- [EXERCISE PROMPT]: List, from the lines below, each one with "that" in it.

- [DATA BLOCK]:
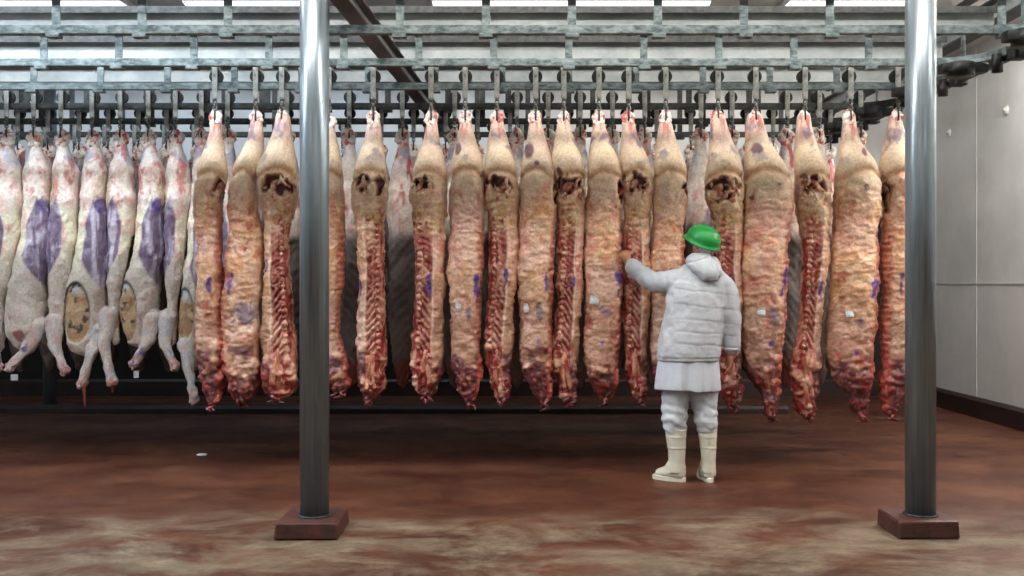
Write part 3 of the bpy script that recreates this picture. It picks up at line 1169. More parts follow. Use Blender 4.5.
FRONT = [
 dict(k='O', e=1, p=[(113,212,221),(122,210,222),(135,209,222),(150,204,225),(165,199,227),(180,196,226),(200,194,223),(230,196,222),(260,197,223),(290,198,223),(320,196,224),(350,197,225),(375,200,223),(392,204,221),(406,208,216)],
      cav=[(221,190,6,15)], ink=[(212,287,2.6,10),(213,279,3,4)], yel=.6, label='cream beef side standing first in the front row, beside the pale veal', s='beef side next to the pale veal'),
 dict(k='O', e=-1, p=[(113,252,262),(125,250,263),(140,247,264),(155,240,264),(170,233,258),(190,228,256),(215,228,259),(245,229,263),(280,224,262),(310,223,262),(340,223,261),(370,225,261),(390,229,259),(403,233,250)],
      cav=[(229,190,4,14)], ink=[(234,285,2.2,8),(235,276,3,3.5)], smear=[(250,312,13,10)], yel=.7, label='tan beef side leaning inwards with a blue smear, second in the front row', s='leaning tan beef side second in the row'),
 dict(k='C', e=-1, p=[(113,276,290),(122,275,291),(135,272,292),(150,265,295),(165,259,297),(180,257,298),(195,258,298),(210,263,294),(235,264,290),(265,265,289),(300,264,292),(330,263,295),(360,263,298),(385,263,297),(398,267,290)],
      cav=[(279,187,19,11)], ink=[(269,266,2,8)], yel=.65, hred=.2, label='split beef side with spine and ribs, left of the left steel column', s='split side left of the left column'),
 dict(k='O', e=1, p=[(118,326,334),(135,322,336),(150,316,340),(180,308,344),(220,305,345),(260,306,345),(290,308,343),(315,312,340),(335,316,341),(360,320,346),(380,325,348),(392,335,346)],
      yel=1.0, val=.9, label='orange tan beef side half hidden behind the left steel column', s='side hidden behind the left column'),
 dict(k='C', e=-1, p=[(113,369,379),(125,367,381),(140,364,383),(155,359,385),(175,352,388),(190,351,388),(205,352,386),(230,356,385),(260,359,384),(290,359,384),(320,357,385),(350,356,387),(375,357,386),(390,359,382),(402,366,372)],
      cav=[(366,186,9,9),(381,184,7,11)], ink=[(362,285,1.8,11)], yel=.4, label='split beef side with red ribs, first one wholly clear of the left column', s='first split side clear of the left column'),
 dict(k='C', e=1, p=[(113,427,436),(125,426,438),(140,423,440),(155,418,444),(175,411,447),(195,409,447),(215,413,447),(245,414,446),(280,415,445),(310,414,443),(340,413,442),(365,412,443),(385,415,440),(398,420,433)],
      cav=[(424,185,11,9)], ink=[(430,287,2.6,10),(431,276,2.5,4)], yel=.45, tags=[(419,402,5,7)], label='split beef side with red spine and orange back, second clear of left column', s='second split side clear of the left column'),
 dict(k='O', e=1, p=[(113,461,470),(128,459,473),(142,456,477),(158,452,483),(180,450,485),(205,449,485),(235,449,484),(265,448,483),(295,449,482),(320,451,481),(345,451,480),(370,451,482),(388,458,480),(405,466,474)],
      ink=[(477,290,3,10),(476,279,2.6,5)], smear=[(470,314,4,6)], spot=[(459,150,4,7)], tags=[(459,305,5,9)], yel=.35, label='fat covered beef side with white tag, third clear of the left column', s='tagged fat side third from the left column'),
 dict(k='C', e=1, p=[(113,492,502),(128,490,505),(142,487,509),(158,485,515),(180,484,519),(200,485,519),(220,487,518),(250,488,518),(280,488,516),(310,486,514),(340,484,513),(365,484,512),(385,490,511),(402,496,510)],
      cav=[(500,186,14,10),(486,188,4,9)], ink=[(506,276,2,10)], spot=[(494,178,4,3)], yel=.5, hred=.6, label='split beef side with red hock, between two tagged fat sides', s='split side between two tagged sides'),
 dict(k='O', e=1, p=[(113,531,540),(128,528,543),(142,526,547),(158,522,552),(180,519,556),(205,519,556),(235,518,555),(265,517,554),(295,519,553),(320,520,553),(345,519,552),(370,521,552),(388,530,552),(406,541,549)],
      cav=[(554,192,4,10)], ink=[(546,283,2,11),(538,340,2,3)], smear=[(539,313,3,10)], spot=[(529,152,5,9),(536,165,3,3)], tags=[(527,307,5,9)], yel=.55, label='tagged beef side with purple haunch patch, second left of the touched side', s='tagged side second left of the touched one'),
 dict(k='C', e=1, p=[(113,559,568),(128,556,571),(142,554,576),(158,551,582),(180,553,586),(200,556,586),(220,557,586),(250,557,585),(280,557,583),(310,556,582),(340,552,580),(365,552,577),(385,558,577),(402,563,576)],
      cav=[(570,188,14,10),(557,188,4,10)], ink=[(573,281,1.8,9)], spot=[(559,175,3,7)], yel=.5, label='split beef side with long ribs, directly left of the touched side', s='split side left of the touched one'),
 dict(k='O', e=1, p=[(113,594,603),(128,592,606),(142,590,611),(158,588,618),(180,587,623),(205,586,622),(235,585,621),(265,584,623),(295,585,624),(320,586,622),(345,583,619),(370,584,618),(388,594,617),(402,600,608)],
      cav=[(620,194,5,12)], ink=[(618,277,3.5,9),(618,292,2,5),(601,342,2,3)], smear=[(604,310,6,5)], tags=[(595,300,9,8,.2)], yel=.4, label='pale fat beef side that the worker touches with one hand', s='beef side touched by the worker'),
 dict(k='C', e=1, p=[(113,623,633),(128,622,636),(142,620,640),(158,620,648),(180,621,654),(200,622,652),(220,623,650),(250,624,650),(280,624,650),(310,623,649),(340,622,648),(365,624,648),(385,628,648),(402,634,645)],
      cav=[(636,186,13,11)], spot=[(633,174,4,3)], yel=.6, hred=.7, label='split beef side behind the raised forearm of the worker', s='split side behind the raised forearm'),
 dict(k='O', e=1, p=[(113,661,669),(128,658,673),(142,656,677),(158,654,683),(180,652,688),(205,652,686),(235,652,684),(265,650,684),(295,650,684),(345,650,682),(375,652,680),(400,660,672)],
      cav=[(684,190,4,8)], yel=.8, label='golden tan beef side mostly hidden by the back of the worker', s='side hidden by the worker'),
 dict(k='C', e=1, p=[(113,710,724),(128,710,728),(142,709,733),(158,708,739),(180,705,742),(200,706,743),(225,714,743),(260,716,742),(300,716,742),(340,716,741),(365,717,741),(390,720,740),(408,728,737)],
      cav=[(721,190,16,11)], spot=[(719,179,4,3)], yel=.7, hred=.6, label='split beef side just right of the green hard hat', s='split side beside the hard hat'),
 dict(k='O', e=1, p=[(113,747,762),(128,745,765),(142,745,770),(158,745,780),(180,744,792),(205,743,794),(235,743,789),(265,742,786),(295,742,785),(325,742,784),(350,742,782),(375,746,780),(395,760,780),(418,768,776)],
      ink=[(780,276,3,11),(778,292,2.5,7),(768,343,3,3)], smear=[(770,316,4,10)], spot=[(754,150,6,6),(748,199,2.5,3),(774,186,2,1.5)], tags=[(757,312,8,8)], yel=.2, tr=.85, label='broad pinkish fat beef side immediately right of the worker', s='broad pink side right of the worker'),
 dict(k='C', e=1, p=[(113,797,810),(128,796,812),(142,795,816),(158,794,822),(180,795,830),(205,797,831),(230,800,830),(260,801,828),(300,800,823),(335,797,821),(360,791,820),(385,791,818),(405,795,818),(418,800,812)],
      cav=[(810,187,11,11)], ink=[(818,289,2,10)], spot=[(800,178,4,3)], yel=.3, hred=.5, label='split beef side with long red spine, between two broad fat sides', s='split side between two broad fat sides'),
 dict(k='O', e=1, p=[(113,843,855),(128,842,857),(142,840,860),(158,838,872),(180,836,881),(205,834,880),(235,832,877),(265,830,876),(295,830,876),(325,827,875),(350,825,874),(375,830,872),(395,845,871),(418,857,868)],
      cav=[(881,193,5,15)], ink=[(868,288,3,12),(850,353,2,4)], smear=[(853,322,5,5)], spot=[(860,189,4,4.5),(860,153,3,5)], tags=[(843,313,8,7)], yel=.75, tr=.85, label='broad tan beef side with a round purple spot on its haunch', s='broad tan side with a purple haunch spot'),
 dict(k='O', e=-1, p=[(113,891,901),(128,887,903),(142,884,908),(158,881,914),(180,880,918),(205,883,918),(235,883,918),(265,882,917),(295,882,916),(330,881,916),(360,881,914),(390,881,910),(416,884,896)],
      cav=[(883,194,6,18)], ink=[(895,285,2,8),(896,276,2.5,4)], yel=.7, hred=.6, label='beef side partly hidden behind the right steel column', s='side hidden behind the right column'),
]
for i, s_ in enumerate(FRONT):
    s_['seed'] = 11 + 7 * i
    beef(s_)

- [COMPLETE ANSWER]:
Write part 3 of the bpy script that recreates this picture. It picks up at line 1169. More parts follow. Use Blender 4.5.
      cav=[(620,194,5,12)], ink=[(618,277,3.5,9),(618,292,2,5),(601,342,2,3)], smear=[(604,310,6,5)], tags=[(595,300,9,8,.2)], yel=.4, label='pale fat beef side that the worker touches with one hand', s='beef side touched by the worker'),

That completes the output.